Ainsi, j'ai à l'esprit une situation au cours de laquelle des brebis étaient très proches de l'agnelage, au point qu'elles auraient pu allaiter dans l'heure qui aurait suivi leur décès. En colère, l'agriculteur a retiré les agneaux du ventre des mères concernées, prédatées par le loup : il était visible que ces derniers étaient sur le point de naître.
Envisagez-vous, madame la ministre, une révision de cette grille, afin de tenir compte de ce paramètre ?
M. le président. La parole est à Mme la ministre déléguée.
Mme Françoise Gatel, ministre déléguée auprès du ministre de l'aménagement du territoire et de la décentralisation, chargée de la ruralité. Madame la sénatrice Puissat, votre question porte sur la prédation des troupeaux par les loups. Ce sujet est extrêmement important, ce qu'illustrent les deux questions dont il fait aujourd'hui l'objet.
Ma collègue Agnès Pannier-Runacher, qui ne peut être là aujourd'hui, me charge de vous dire que nous portons une attention particulière à ce phénomène, parce qu'il a des conséquences économiques graves. Une indemnisation des pertes, directes ou indirectes, subies par le troupeau, est donc prévue en application d'un arrêté de février 2024.
Les pertes directes correspondent à celles d'animaux vivants, lesquels font l'objet d'une indemnisation pour leur valeur intrinsèque. Celle d'un ovin est donc compensée en fonction de la catégorie et de l'âge de l'animal victime : laitière, allaitante, bio, etc. Vous connaissez très bien le sujet, madame Puissat...
Ces indemnités pour pertes directes ont été revalorisées d'environ 30 % en février 2024. Il est aussi prévu une indemnisation pour les femelles gestantes ou reproductrices à une valeur de près de deux à cinq fois plus élevée que celle des agneaux, pour tenir compte de ce potentiel reproducteur.
Les pertes indirectes sont, elles, liées à la perturbation du troupeau du fait, notamment, du stress, de la moindre prise de poids, des avortements ou de la baisse de lactation. Le montant de l'indemnisation de ces pertes est fixé de façon forfaitaire, selon la taille du troupeau attaqué.

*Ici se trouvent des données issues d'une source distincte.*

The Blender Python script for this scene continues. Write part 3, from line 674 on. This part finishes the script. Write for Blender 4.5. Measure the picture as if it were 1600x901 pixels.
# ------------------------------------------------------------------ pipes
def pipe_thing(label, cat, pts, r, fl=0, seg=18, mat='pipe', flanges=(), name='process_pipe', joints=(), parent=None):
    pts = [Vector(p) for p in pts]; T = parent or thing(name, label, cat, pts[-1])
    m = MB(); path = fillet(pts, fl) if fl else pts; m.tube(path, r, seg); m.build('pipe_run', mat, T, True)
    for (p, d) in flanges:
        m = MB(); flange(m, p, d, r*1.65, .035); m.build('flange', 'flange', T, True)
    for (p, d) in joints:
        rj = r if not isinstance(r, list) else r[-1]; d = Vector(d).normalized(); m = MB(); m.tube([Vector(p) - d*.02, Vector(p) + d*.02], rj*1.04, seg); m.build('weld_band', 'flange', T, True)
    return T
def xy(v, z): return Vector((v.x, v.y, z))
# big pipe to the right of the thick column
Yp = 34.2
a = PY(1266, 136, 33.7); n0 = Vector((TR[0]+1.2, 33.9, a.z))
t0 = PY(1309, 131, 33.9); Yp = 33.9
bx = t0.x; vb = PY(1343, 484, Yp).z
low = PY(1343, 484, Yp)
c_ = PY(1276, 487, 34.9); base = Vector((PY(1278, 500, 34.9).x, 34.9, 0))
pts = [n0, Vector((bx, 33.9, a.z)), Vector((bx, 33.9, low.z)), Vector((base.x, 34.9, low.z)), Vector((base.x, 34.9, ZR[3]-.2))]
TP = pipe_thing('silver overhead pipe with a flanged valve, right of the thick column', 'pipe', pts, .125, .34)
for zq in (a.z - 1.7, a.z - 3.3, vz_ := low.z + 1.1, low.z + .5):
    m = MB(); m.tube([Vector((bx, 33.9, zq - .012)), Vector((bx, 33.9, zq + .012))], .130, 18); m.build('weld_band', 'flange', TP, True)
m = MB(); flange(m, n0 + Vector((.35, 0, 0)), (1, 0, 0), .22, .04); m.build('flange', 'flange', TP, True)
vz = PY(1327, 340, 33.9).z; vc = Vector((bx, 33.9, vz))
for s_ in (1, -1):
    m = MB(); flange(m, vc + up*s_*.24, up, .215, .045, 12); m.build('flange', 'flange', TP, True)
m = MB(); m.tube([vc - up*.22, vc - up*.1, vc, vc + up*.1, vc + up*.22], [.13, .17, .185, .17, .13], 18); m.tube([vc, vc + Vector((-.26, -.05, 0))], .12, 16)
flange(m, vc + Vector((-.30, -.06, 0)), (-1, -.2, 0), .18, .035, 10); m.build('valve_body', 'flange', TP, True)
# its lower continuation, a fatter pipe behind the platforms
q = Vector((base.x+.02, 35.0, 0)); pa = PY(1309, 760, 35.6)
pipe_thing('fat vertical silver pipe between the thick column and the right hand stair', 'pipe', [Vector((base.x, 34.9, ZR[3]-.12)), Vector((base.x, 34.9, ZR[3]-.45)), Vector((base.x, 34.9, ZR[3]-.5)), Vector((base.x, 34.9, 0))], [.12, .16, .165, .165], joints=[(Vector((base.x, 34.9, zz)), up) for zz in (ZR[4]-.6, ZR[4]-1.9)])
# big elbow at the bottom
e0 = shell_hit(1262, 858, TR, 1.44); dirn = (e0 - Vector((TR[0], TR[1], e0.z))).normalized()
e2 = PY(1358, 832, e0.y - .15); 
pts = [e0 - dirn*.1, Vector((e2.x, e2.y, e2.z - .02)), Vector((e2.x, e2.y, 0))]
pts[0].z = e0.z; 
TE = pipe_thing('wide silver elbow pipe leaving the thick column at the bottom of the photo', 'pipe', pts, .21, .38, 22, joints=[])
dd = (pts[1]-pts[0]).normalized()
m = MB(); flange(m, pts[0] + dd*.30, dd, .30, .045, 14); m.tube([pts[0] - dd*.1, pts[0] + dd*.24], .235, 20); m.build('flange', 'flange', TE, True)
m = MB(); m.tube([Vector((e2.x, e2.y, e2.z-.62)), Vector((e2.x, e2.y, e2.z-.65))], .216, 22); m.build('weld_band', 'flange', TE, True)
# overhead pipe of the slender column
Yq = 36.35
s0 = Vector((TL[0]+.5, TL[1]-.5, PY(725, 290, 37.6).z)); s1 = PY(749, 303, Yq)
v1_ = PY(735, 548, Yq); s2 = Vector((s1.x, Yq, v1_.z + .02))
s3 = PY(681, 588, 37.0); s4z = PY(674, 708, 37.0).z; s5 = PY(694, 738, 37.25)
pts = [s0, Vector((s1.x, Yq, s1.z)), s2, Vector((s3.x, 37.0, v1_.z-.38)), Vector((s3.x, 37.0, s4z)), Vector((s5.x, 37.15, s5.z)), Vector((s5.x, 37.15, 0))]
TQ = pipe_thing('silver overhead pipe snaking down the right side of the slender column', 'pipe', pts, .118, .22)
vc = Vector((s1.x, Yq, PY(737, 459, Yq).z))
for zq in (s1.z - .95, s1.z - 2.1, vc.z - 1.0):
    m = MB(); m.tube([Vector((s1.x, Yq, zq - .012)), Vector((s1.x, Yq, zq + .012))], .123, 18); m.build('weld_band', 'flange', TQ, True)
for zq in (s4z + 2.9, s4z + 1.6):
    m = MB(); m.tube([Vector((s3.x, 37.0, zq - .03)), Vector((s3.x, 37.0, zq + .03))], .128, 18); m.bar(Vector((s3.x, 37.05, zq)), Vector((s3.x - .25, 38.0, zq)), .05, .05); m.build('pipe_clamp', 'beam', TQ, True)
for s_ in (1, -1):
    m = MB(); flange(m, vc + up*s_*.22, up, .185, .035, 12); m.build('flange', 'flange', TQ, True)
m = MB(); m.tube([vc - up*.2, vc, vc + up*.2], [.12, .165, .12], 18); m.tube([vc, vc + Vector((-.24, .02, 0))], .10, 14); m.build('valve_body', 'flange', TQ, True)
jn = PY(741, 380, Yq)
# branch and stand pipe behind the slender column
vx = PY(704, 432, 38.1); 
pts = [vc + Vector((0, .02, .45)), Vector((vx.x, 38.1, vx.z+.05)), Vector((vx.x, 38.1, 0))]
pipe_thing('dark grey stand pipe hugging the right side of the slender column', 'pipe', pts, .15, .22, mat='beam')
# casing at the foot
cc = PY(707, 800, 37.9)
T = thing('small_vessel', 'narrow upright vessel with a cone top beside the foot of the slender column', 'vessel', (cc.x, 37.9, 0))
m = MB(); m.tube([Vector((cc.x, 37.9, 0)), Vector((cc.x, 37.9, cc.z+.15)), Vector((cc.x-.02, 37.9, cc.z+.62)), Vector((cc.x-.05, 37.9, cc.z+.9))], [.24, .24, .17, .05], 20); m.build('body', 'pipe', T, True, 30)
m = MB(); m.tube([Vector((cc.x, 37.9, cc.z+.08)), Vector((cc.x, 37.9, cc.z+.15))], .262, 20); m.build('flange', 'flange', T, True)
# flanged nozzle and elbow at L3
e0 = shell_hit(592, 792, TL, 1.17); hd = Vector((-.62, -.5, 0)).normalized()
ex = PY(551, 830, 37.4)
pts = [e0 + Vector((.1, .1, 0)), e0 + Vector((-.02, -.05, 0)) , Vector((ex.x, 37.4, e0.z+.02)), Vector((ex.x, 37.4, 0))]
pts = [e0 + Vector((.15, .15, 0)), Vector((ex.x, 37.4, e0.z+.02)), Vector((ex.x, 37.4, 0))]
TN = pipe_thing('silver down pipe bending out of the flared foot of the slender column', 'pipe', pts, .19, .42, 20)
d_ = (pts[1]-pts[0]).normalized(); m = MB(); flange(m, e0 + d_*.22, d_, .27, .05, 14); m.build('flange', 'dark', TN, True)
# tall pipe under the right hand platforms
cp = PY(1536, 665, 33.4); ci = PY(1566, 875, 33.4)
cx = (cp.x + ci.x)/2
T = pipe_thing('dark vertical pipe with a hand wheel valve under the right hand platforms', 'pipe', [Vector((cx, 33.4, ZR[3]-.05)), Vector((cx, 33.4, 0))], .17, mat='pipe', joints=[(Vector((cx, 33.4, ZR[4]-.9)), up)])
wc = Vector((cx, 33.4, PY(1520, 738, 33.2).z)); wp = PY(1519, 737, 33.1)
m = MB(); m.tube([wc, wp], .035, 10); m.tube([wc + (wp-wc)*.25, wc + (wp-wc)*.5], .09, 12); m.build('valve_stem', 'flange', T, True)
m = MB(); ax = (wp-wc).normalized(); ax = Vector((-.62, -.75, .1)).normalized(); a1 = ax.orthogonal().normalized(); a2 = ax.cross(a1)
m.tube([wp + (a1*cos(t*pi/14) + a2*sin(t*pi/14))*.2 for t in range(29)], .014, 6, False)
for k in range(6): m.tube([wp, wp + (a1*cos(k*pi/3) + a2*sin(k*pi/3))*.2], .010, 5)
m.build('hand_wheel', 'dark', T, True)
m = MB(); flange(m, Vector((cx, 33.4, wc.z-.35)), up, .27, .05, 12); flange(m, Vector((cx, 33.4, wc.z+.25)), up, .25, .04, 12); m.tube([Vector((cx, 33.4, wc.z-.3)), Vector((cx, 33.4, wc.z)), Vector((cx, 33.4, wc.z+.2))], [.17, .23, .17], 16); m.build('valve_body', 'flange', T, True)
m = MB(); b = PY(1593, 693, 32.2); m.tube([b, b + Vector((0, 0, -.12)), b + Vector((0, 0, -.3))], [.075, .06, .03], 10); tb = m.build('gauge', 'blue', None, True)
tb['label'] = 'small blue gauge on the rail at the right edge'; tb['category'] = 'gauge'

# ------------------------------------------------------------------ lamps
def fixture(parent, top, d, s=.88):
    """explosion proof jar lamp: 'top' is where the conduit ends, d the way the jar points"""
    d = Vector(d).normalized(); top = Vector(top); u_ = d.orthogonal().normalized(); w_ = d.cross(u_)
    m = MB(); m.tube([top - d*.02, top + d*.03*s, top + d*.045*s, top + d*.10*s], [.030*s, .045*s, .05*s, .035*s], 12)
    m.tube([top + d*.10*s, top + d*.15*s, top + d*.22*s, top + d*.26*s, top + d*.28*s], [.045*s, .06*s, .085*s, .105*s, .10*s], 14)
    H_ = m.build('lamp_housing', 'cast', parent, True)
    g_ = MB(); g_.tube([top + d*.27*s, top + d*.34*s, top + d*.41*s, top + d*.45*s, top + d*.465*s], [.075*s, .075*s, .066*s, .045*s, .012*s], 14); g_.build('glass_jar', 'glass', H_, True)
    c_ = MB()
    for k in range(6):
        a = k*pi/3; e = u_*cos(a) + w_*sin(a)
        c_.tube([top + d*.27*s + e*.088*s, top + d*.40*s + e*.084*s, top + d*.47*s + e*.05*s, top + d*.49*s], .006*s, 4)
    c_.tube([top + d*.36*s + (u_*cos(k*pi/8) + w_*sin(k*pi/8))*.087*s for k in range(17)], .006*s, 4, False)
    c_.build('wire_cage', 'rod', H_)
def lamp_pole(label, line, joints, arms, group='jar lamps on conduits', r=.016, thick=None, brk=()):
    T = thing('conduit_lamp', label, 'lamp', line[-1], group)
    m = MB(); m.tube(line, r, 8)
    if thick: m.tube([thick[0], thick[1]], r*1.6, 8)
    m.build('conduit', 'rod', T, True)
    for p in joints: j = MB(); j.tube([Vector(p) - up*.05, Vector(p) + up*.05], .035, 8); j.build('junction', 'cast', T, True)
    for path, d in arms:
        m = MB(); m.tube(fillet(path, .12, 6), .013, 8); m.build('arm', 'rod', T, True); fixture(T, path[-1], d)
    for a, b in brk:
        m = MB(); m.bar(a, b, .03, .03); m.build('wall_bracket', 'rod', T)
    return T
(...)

Toutefois, cela n'est pas satisfaisant, je vous l'accorde. C'est pourquoi, dans le cadre du plan national d'actions 2024-2029 sur le loup et les activités d'élevage, la prise en compte de ces pertes indirectes, notamment liées aux avortements consécutifs à une attaque de loup, est en cours de révision. L'objectif est de proposer un système d'indemnisation mieux proportionné aux pertes effectivement subies par les éleveurs. Je ne doute pas, madame la sénatrice, que vous suivrez avec beaucoup d'attention les travaux sur ce sujet.
M. le président. La parole est à Mme Frédérique Puissat, pour la réplique.
Mme Frédérique Puissat. Bien sûr, madame la ministre, nous suivrons ces travaux avec attention.
Je rappellerai alors l'exemple précis d'un agriculteur qui a subi de nombreuses attaques, dont la dernière a été la goutte qui a fait déborder le vase. J'ai une pensée pour tous les éleveurs, alors que les estives ont commencé. Franchement, dans tous les territoires, c'est pour eux la panique, et nous ne pouvons que les comprendre.
Nous comptons vraiment sur vous et sur ce gouvernement, madame la ministre.